Poprawki dotyczące dwukadencyjności
Na wielką aprobatę zasługuje, jeśli już wprowadzanie dwukadencyjności, to z wydłużeniem czasu kadencji do 5 lat. W mojej ocenie jest to słuszne rozwiązanie. Po pierwsze zapewni ciągłość wybranej przez mieszkańców, w postaci władzy wykonawczej i ustawodawczej, strategii i wizji rozwoju, po drugie da możliwość samorządowcom rozpoczęcia i zakończenia dużych inwestycji, prowadzenia zrównoważonej i długoterminowej polityki gospodarczej, komunalnej, społecznej, a po trzecie pozwoli mieszkańcom na poczucie stabilności, płynności realizowanej polityki przez wybranego włodarza.
Nie będzie dzielenia okręgów wyborczych w najbliższych wyborach samorządowych
Rezygnacja z dzielenia okręgów wyborczych w najbliższych wyborach również zasługuje na aplauz.
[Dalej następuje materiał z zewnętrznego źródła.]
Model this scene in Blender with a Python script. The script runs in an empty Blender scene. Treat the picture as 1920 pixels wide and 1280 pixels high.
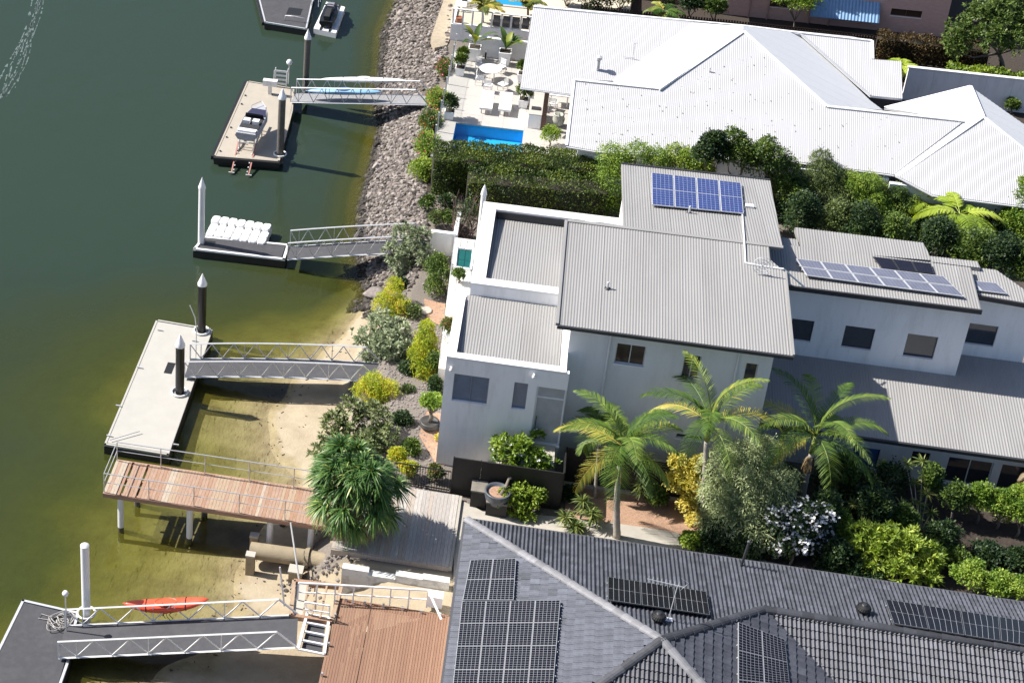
import bpy, math, random
import numpy as np
from mathutils import Vector, Matrix
R = math.radians
SC = bpy.context.scene
COL = SC.collection
rnd = random.Random(7)
NR = np.random.default_rng(11)

# ------------------------------------------------------------------ camera
FPX = 3345.3                                    # focal length in photo pixels (photo 1920 wide)
CAMR = np.array([[0.98047, 0.19485, 0.02710], [0.12113, -0.48968, -0.86345], [-0.15498, 0.84987, -0.50372]])
PPX = np.array([460.0, 340.0])
CAMC = np.array([-0.201, -70.383, 48.734])
_u, _s, _v = np.linalg.svd(CAMR); CAMR = _u @ _v
cam = bpy.data.cameras.new('camera'); camo = bpy.data.objects.new('camera', cam); COL.objects.link(camo)
m = Matrix.Identity(4)
for i in range(3):
    m[i][0] = CAMR[0][i]; m[i][1] = -CAMR[1][i]; m[i][2] = -CAMR[2][i]; m[i][3] = CAMC[i]
camo.matrix_world = m
cam.sensor_width = 36; cam.sensor_fit = 'HORIZONTAL'
cam.lens = FPX / 1920 * 36
cam.shift_x = (960 - PPX[0]) / 1920; cam.shift_y = -(640 - PPX[1]) / 1920
cam.clip_start = 1; cam.clip_end = 3000
SC.camera = camo
# ------------------------------------------------------------------ light
SUN = Vector((-3.72, 0.40, 3.65)).normalized()   # direction towards the sun
w = bpy.data.worlds.new('World'); SC.world = w; w.use_nodes = True
nt = w.node_tree; bg = nt.nodes['Background']; sky = nt.nodes.new('ShaderNodeTexSky')
sky.sky_type = 'NISHITA'; sky.sun_disc = False
sky.sun_elevation = math.asin(SUN.z); sky.sun_rotation = math.atan2(SUN.x, SUN.y)
sky.dust_density = 2.2; sky.ozone_density = 4.0
nt.links.new(sky.outputs[0], bg.inputs[0]); bg.inputs[1].default_value = 0.075
sl = bpy.data.lights.new('sun', 'SUN'); sl.energy = 5.0; sl.angle = R(0.53); sl.color = (1.0, 0.95, 0.87)
so = bpy.data.objects.new('sun', sl); COL.objects.link(so)
so.rotation_euler = (-SUN).to_track_quat('-Z', 'Y').to_euler(); so.location = (-40, 10, 60)
SC.view_settings.view_transform = 'Standard'; SC.view_settings.look = 'None'
SC.view_settings.exposure = 0.78; SC.view_settings.gamma = 1; SC.view_settings.use_curve_mapping = False
SC.cycles.max_bounces = 6; SC.cycles.transparent_max_bounces = 12; SC.cycles.diffuse_bounces = 4
SC.cycles.caustics_reflective = False; SC.cycles.caustics_refractive = False

# ------------------------------------------------------------------ survey helpers: sight a map point of the photo at a known height / plane
def ray(x, y): return CAMR.T @ np.array([(x - PPX[0]) / FPX, (y - PPX[1]) / FPX, 1.0])
def G(x, y, z): r = ray(x, y); return CAMC + (z - CAMC[2]) / r[2] * r
def GX(x, y, v): r = ray(x, y); return CAMC + (v - CAMC[0]) / r[0] * r
def GY(x, y, v): r = ray(x, y); return CAMC + (v - CAMC[1]) / r[1] * r
def GP(x, y, p0, n): r = ray(x, y); n = np.array(n, float); return CAMC + (n @ (np.array(p0) - CAMC)) / (n @ r) * r
def proj(q):
    c = CAMR @ (np.array(q) - CAMC); return PPX + FPX * c[:2] / c[2]
def HT(b, ty):
    lo, hi = b[2] - 15, b[2] + 30
    for _ in range(40):
        m_ = (lo + hi) / 2
        if proj((b[0], b[1], m_))[1] > ty: lo = m_
        else: hi = m_
    return lo
V3 = lambda *a: np.array(a, float)
def nrm(v): v = np.array(v, float); return v / (np.linalg.norm(v) + 1e-12)

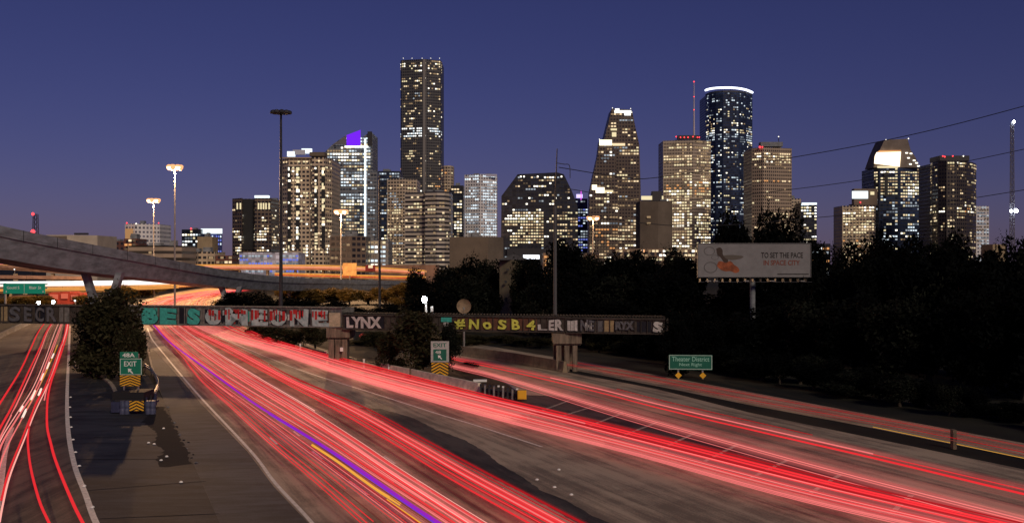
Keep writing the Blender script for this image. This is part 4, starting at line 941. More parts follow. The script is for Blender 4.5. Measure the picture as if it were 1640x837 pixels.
f_band = facade('banded_stone_facade', (.50, .45, .38), (.04, .04, .045), 500, 3.8, .001, .5)
f_red = facade('rust_granite_facade', (.105, .078, .062), (.03, .024, .024), 3.4, 4.0, .4, .5)
f_brick = facade('red_brick_facade', (.13, .05, .035), (.02, .02, .025), 3.4, 3.6, .45, .5)
f_gar = facade('garage_facade', (.34, .28, .22), (.04, .035, .03), 500, 4.2, .001, .55)
f_plain = mat('plain_brown_stone', (.14, .115, .09), .85, .3, .03)
B = building
# far left
r, _, _ = B('apartment_block', 'pale apartment block with orange lit left column behind the garage', [(200, 905), (216, 900), (232, 905), (256, 915)], 358, f_white, p=.06, pal='dwo', seed=2, cw=4, fh=3.4, depth=30)
slab(r, 'lit_column', 201, 213, 366, 384, 898, emit('orange_glow_wall', (.75, .38, .16), .55)); beacon(r, 203, 357, 898, s=1.3); beacon(r, 218, 358, 898, WM['h'], 1.2); beacon(r, 254, 357, 898, s=1.1)
B('brick_building', 'dark red brick block at left below the apartment block', [(168, 760), (204, 760)], 386, f_brick, p=.12, pal='wwo', seed=4, depth=20)
B('brick_building', 'smaller red brick block touching the parking garage', [(198, 700), (220, 700)], 382, f_brick, p=.1, pal='wo', seed=5, depth=18)
r, _, _ = B('warehouse', 'white flat roofed warehouse behind the flyover at left', [(74, 600), (108, 600), (156, 612)], 376, mat('pale_metal_cladding', (.34, .32, .28), .7, .15, .1), p=0, seed=6, depth=30, roof=False)
slab(r, 'brown_wall', 73, 107, 378, 400, 599, mat('brown_cladding', (.12, .10, .08), .8, .2, .1), .5); slab(r, 'roof_vent', 122, 142, 373, 376, 620, M_steel, 3)  # left part of the front is a darker brown
B('parking_garage', 'beige parking garage with dark open levels behind the flyover', [(205, 640), (262, 635), (291, 645)], 393, f_gar, p=.08, pal='wd', seed=7, depth=30)
r, _, _ = B('office_block', 'dark block with many small white windows and a blue lit wing', [(291, 800), (322, 795)], 367, f_dark, p=.45, run=.2, pal='WcghW', seed=8, cw=3.2, fh=3.4, depth=30)
slab(r, 'blue_wing', 334, 356, 372, 415, 820, facade('blue_lit_facade', (.06, .08, .32), (.05, .07, .4), 3.2, 3.6, .3, .3), 15); slab(r, 'lit_parapet', 322, 356, 366, 374, 800, FLOODC, .6)  # blue light on the wing is put into its facade colour
beacon(r, 306, 366, 797, s=1.4)
for k in range(34):
    rr_ = random.Random(k); xx = 336 + (k % 6)*3.3; yy = 377 + (k//6)*6
    if rr_.random() < .75: slab(r, 'lit_window', xx, xx+2, yy, yy+3.2, 803, WM['b'] if rr_.random() < .6 else WM['c'], .1)
B('stone_building', 'small tan block in front of the blue lit wing', [(316, 760), (340, 760)], 379, mat('tan_stone', (.30, .24, .15), .8, .2, .1), p=0, seed=9, depth=15)
B('round_building', 'low rounded beige building beside the elevated highway', [(300, 700), (306, 692), (318, 686), (332, 686), (344, 692), (351, 700)], 403, f_tan, p=.12, pal='dw', seed=10, depth=15, cw=3)
B('brick_building', 'low reddish shed right of the rounded beige building', [(345, 680), (372, 680)], 409, f_brick, p=.05, seed=11, depth=15, roof=False)
r, _, _ = B('hotel_tower', 'brown twin ribbed tower left of the black mast', [(372, 1010), (388, 1000), (389, 1012), (407, 1012), (408, 1000), (434, 1000), (446, 1030)], 317, f_brown, p=.07, run=.5, pal='wwhd', zones=[(366, 392, .30, .55, 'whh'), (322, 334, 0, 0, 'w')], seed=12, cw=3.2, fh=3.5)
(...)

Nie może być tak, że każda rządząca władza miałaby możliwość wpływania na wynik wyborów w samorządach poprzez dogodne i dyskrecjonalne dzielenie okręgów wyborczych. Wątek został odłożony w czasie. Bowiem, dzielenie okręgów nie odbędzie się tylko przy najbliższych wyborach samorządowych. Zatem, dyskusja w tym temacie na pewno wróci.
Zmiany dotyczące PKW
Zmiany te zostały omówione w artykule pt. Nowy kodeks wyborczy narzuci centralizację. Poprawki wniesione przez PiS zmieniają jedynie to, że wygaszenie kadencji Państwowej Komisji Wyborczej nastąpi nie teraz, a po wyborach parlamentarnych w 2019 r.